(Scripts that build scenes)
▽
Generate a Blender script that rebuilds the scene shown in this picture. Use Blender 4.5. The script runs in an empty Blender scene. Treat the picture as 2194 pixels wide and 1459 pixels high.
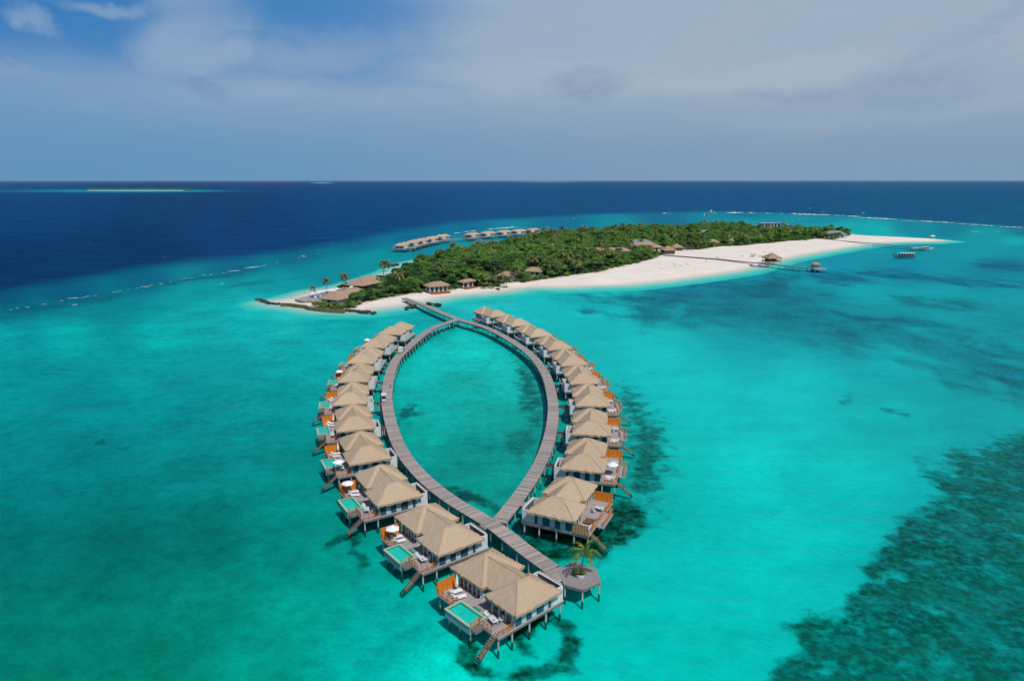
import bpy, math, random
import numpy as np
random.seed(7); RN = np.random.RandomState(5)
R = math.radians
C = bpy.context.scene.collection
SC = bpy.context.scene

# ------------------------------------------------------------------ camera model (metres, z up, y away)
H = 60.0; F = 1482.0; TH = math.atan((729.5 - 387) / F)
S_, C_ = math.sin(TH), math.cos(TH)
def at(px, py, z=0.0):
    """world point at height z seen at photo position (px,py)"""
    u = px - 1097.0; v = py - 729.5
    d = F * S_ + v * C_; h = H - z
    return (h * u / d, h * (F * C_ - v * S_) / d)
def pix(X, Y, Z=0.0):
    zc = Y * C_ + (H - Z) * S_; yc = -Y * S_ + (H - Z) * C_
    return (1097 + F * X / zc, 729.5 + F * yc / zc)

# ------------------------------------------------------------------ mesh builder
class MB:
    def __init__(s, mirror=False): s.v = []; s.f = []; s.uv = {}; s.m = mirror
    def add(s, vs, fs, uv=None):
        b = len(s.v)
        s.v += [tuple(p) for p in vs]
        for i, f in enumerate(fs):
            if uv: s.uv[len(s.f)] = uv[i]
            s.f.append([b + k for k in f])
    def box(s, x0, x1, y0, y1, z0, z1):
        s.add([(x0,y0,z0),(x1,y0,z0),(x1,y1,z0),(x0,y1,z0),(x0,y0,z1),(x1,y0,z1),(x1,y1,z1),(x0,y1,z1)],
              [(0,3,2,1),(4,5,6,7),(0,1,5,4),(1,2,6,5),(2,3,7,6),(3,0,4,7)])
    def bar(s, a, b, w, h):
        """box beam between two points"""
        a = np.array(a, float); b = np.array(b, float); d = b - a; L = np.linalg.norm(d); d = d / max(L, 1e-6)
        up = np.array((0, 0, 1.0))
        if abs(d[2]) > .95: up = np.array((0, 1.0, 0))
        sd = np.cross(d, up); sd /= np.linalg.norm(sd); u2 = np.cross(sd, d)
        vs = []
        for p in (a, b):
            for i, j in ((-1,-1),(1,-1),(1,1),(-1,1)):
                vs.append(p + sd * i * w / 2 + u2 * j * h / 2)
        s.add(vs, [(0,1,2,3),(7,6,5,4),(0,4,5,1),(1,5,6,2),(2,6,7,3),(3,7,4,0)])
    def tube(s, pts, rs, n=8, cap=True):
        vs = []; fs = []
        P = [np.array(p, float) for p in pts]
        for i, p in enumerate(P):
            d = (P[min(i+1, len(P)-1)] - P[max(i-1, 0)]); d /= max(np.linalg.norm(d), 1e-6)
            up = np.array((0, 0, 1.0)) if abs(d[2]) < .9 else np.array((1.0, 0, 0))
            a = np.cross(d, up); a /= np.linalg.norm(a); b = np.cross(d, a)
            for k in range(n):
                t = 2 * math.pi * k / n
                vs.append(p + (a * math.cos(t) + b * math.sin(t)) * rs[i])
        for i in range(len(P) - 1):
            for k in range(n):
                k2 = (k + 1) % n
                fs.append((i*n+k, (i+1)*n+k, (i+1)*n+k2, i*n+k2))
        if cap:
            fs.append(tuple(range(n))); fs.append(tuple(reversed([(len(P)-1)*n + k for k in range(n)])))
        s.add(vs, fs)
    def prism(s, poly, z0, z1):
        n = len(poly)
        s.add([(p[0], p[1], z0) for p in poly] + [(p[0], p[1], z1) for p in poly],
              [tuple(reversed(range(n))), tuple(range(n, 2*n))] + [(i, (i+1) % n, n + (i+1) % n, n + i) for i in range(n)])
    def build(s, name, mat, parent=None, smooth=False, loc=None):
        me = bpy.data.meshes.new(name)
        v = s.v; f = s.f
        if s.m:
            v = [(-p[0], p[1], p[2]) for p in v]; f = [list(reversed(q)) for q in f]
        me.from_pydata([tuple(map(float, p)) for p in v], [], f)
        if s.uv:
            ul = me.uv_layers.new(name='UVMap')
            for i, p in enumerate(me.polygons):
                q = s.uv.get(i)
                if q:
                    for k, li in enumerate(p.loop_indices): ul.data[li].uv = q[k]
        me.materials.append(mat)
        if smooth: me.polygons.foreach_set('use_smooth', [True] * len(me.polygons))
        o = bpy.data.objects.new(name, me); C.objects.link(o)
        if parent: o.parent = parent
        if loc: o.location = loc
        return o

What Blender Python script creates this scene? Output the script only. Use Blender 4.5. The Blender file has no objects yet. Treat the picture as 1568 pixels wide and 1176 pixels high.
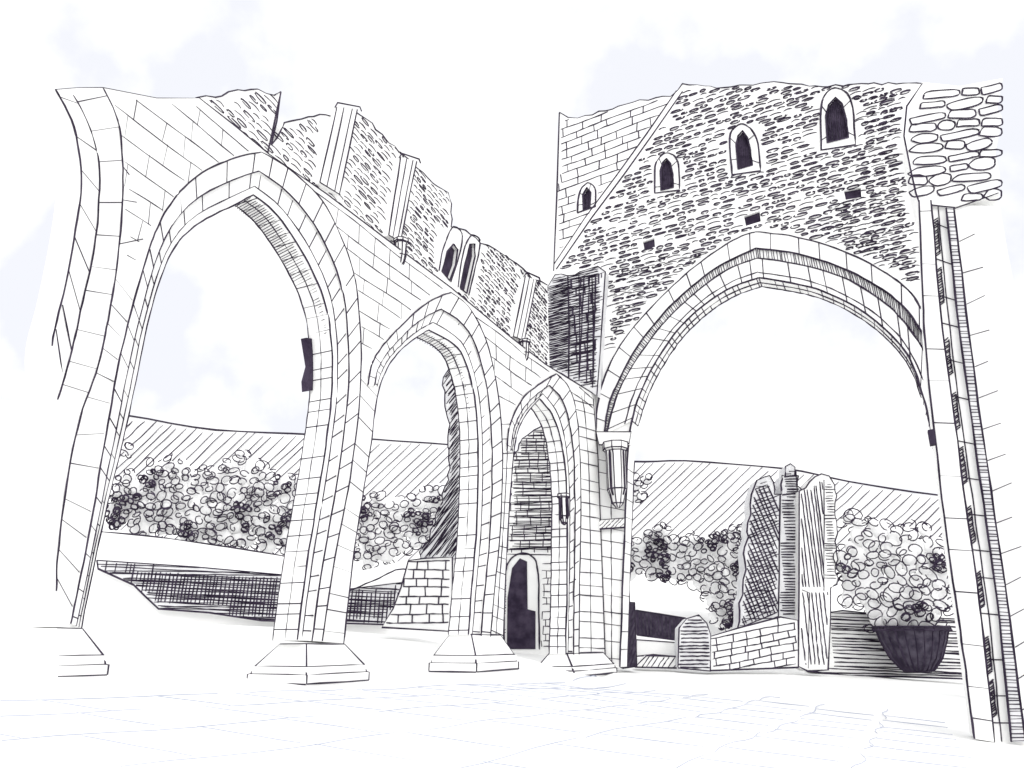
import bpy, math, random
from mathutils import Vector, noise
from mathutils.geometry import tessellate_polygon
random.seed(7)
W,H=1568.0,1176.0
F=1177.0; PITCH=math.atan(397/1177.0)
EYE=1.25
C=Vector((0,0,EYE))
AZ=math.radians(25.7)
FW=Vector((0,math.cos(PITCH),math.sin(PITCH))); UPV=Vector((0,-math.sin(PITCH),math.cos(PITCH))); RT=Vector((1,0,0))
scene=bpy.context.scene

def ray(p):
    return FW+RT*((p[0]-W/2)/F)+UPV*(-(p[1]-H/2)/F)

class Plane:
    def __init__(s,O,U,V):
        s.O=Vector(O); s.U=Vector(U).normalized(); s.V=Vector(V).normalized()
        n=s.U.cross(s.V).normalized()
        if n.dot(C-s.O)<0: n=-n
        s.N=n
    def uv(s,p):
        d=ray(p); t=(s.O-C).dot(s.N)/d.dot(s.N)
        q=C+d*t-s.O
        return (q.dot(s.U),q.dot(s.V))
    def p3(s,uv,off=0.0):
        return s.O+s.U*uv[0]+s.V*uv[1]+s.N*off
    def at(s,p,off=0.0): return s.p3(s.uv(p),off)
    def shifted(s,off): return Plane(s.O+s.N*off,s.U,s.V)

D=10.0; SR=28.75; SP=17.0
DIR=Vector((math.sin(AZ),math.cos(AZ),0)); LEFT=Vector((-math.cos(AZ),math.sin(AZ),0))
Z=Vector((0,0,1))
PA=Plane(C+LEFT*D,DIR,Z)
PR=Plane(C+DIR*SR,-LEFT,Z)
PP=Plane(C+DIR*SP,-LEFT,Z)
def FP(Y): return Plane(C+Vector((0,Y,0)),(1,0,0),Z)

# ---------- materials
def mat(name,c1,c2,scale=3.0,rough=0.95,bump=0.0):
    m=bpy.data.materials.new(name); m.use_nodes=True; nt=m.node_tree; b=nt.nodes['Principled BSDF']
    tc=nt.nodes.new('ShaderNodeTexCoord'); n=nt.nodes.new('ShaderNodeTexNoise'); n.inputs['Scale'].default_value=scale; n.inputs['Detail'].default_value=6
    r=nt.nodes.new('ShaderNodeValToRGB'); r.color_ramp.elements[0].position=.35; r.color_ramp.elements[1].position=.65
    r.color_ramp.elements[0].color=(*c1,1); r.color_ramp.elements[1].color=(*c2,1)
    nt.links.new(tc.outputs['Object'],n.inputs['Vector']); nt.links.new(n.outputs['Fac'],r.inputs['Fac']); nt.links.new(r.outputs['Color'],b.inputs['Base Color'])
    b.inputs['Roughness'].default_value=rough; b.inputs['Specular IOR Level'].default_value=0.1
    return m
STONE=mat('pale_limewashed_stone',(.90,.90,.89),(.94,.94,.93),1.3)
GROUND=mat('pale_ground',(.91,.91,.903),(.94,.94,.93),.2)
LEAF=mat('pale_leaf',(.94,.94,.94),(.97,.97,.97),2)
INK=mat('ink_dark_joint',(.022,.015,.032),(.055,.042,.07),2.5,.7)
GREY=mat('dark_stone_and_recess_shade',(.030,.024,.040),(.075,.065,.09),4,.8)  # near-black for dark walls and pot; also painted shade inside tower windows
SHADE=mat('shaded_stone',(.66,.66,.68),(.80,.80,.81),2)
FAINT=mat('faint_added_line',(.40,.43,.53),(.55,.57,.66),1)  # colour of the added floor lines that stand in for paper show-through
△
▸ Task
Above are the records; repeat their lines from the first through the line containing "return (1097 +", and leave out each picture.

▸ Response below
Generate a Blender script that rebuilds the scene shown in this picture. Use Blender 4.5. The script runs in an empty Blender scene. Treat the picture as 2194 pixels wide and 1459 pixels high.
import bpy, math, random
import numpy as np
random.seed(7); RN = np.random.RandomState(5)
R = math.radians
C = bpy.context.scene.collection
SC = bpy.context.scene

# ------------------------------------------------------------------ camera model (metres, z up, y away)
H = 60.0; F = 1482.0; TH = math.atan((729.5 - 387) / F)
S_, C_ = math.sin(TH), math.cos(TH)
def at(px, py, z=0.0):
    """world point at height z seen at photo position (px,py)"""
    u = px - 1097.0; v = py - 729.5
    d = F * S_ + v * C_; h = H - z
    return (h * u / d, h * (F * C_ - v * S_) / d)
def pix(X, Y, Z=0.0):
    zc = Y * C_ + (H - Z) * S_; yc = -Y * S_ + (H - Z) * C_
    return (1097 + F * X / zc, 729.5 + F * yc / zc)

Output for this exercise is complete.